The problem for many of us is that we have no idea how to do any of that well. We weren't trained that way, and we weren't trained to teach that way. I have tons of sympathy for the flipped classroom. I work to include more group projects and unconventional assignments into my classes in an attempt to convince my students that they can be keen analytic and critical thinkers about things they care about, not just things I care about. Nevertheless, my conditioned response to a teaching situation is to go old school. Give me a blackboard and a pile of chalk, and I could teach the world. If the topic is Buddhism, I wouldn't even need notes.
Last year, I started making presentation slides because I know my students expect them, but I don't do anything fancy with them. It's enough of a challenge to condense the lecture into slide-sized chunks. The exercise has shown me the value of creating and communicating some structure, a map of the topic to be covered, detailed signposts along the way, and a summary of what they should take away. At the same time, I don't see slide presentations as much in the way of innovation in the classroom. I'm not doing anything that couldn't have been done with Ektachrome slides in the 1950's, and it goes without saying that my free-form verbal improvisations represent a pedagogy older than Plato.

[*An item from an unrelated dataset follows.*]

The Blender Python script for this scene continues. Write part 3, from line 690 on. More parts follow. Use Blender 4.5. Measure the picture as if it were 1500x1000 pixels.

The bottom line is that as technology and culture (especially media culture) change, pedagogy has to change. Furthermore, the rate of change may outpace the normal generational turnover of teachers, so we have to change, too. I don't have answers, but I am willing to explore them with my colleagues and my students. I don't think we'll figure it out without some experimenting, so I hope my colleagues will join me in being courageous enough to try new things, and that our students will be tolerant of us when we fuck it up.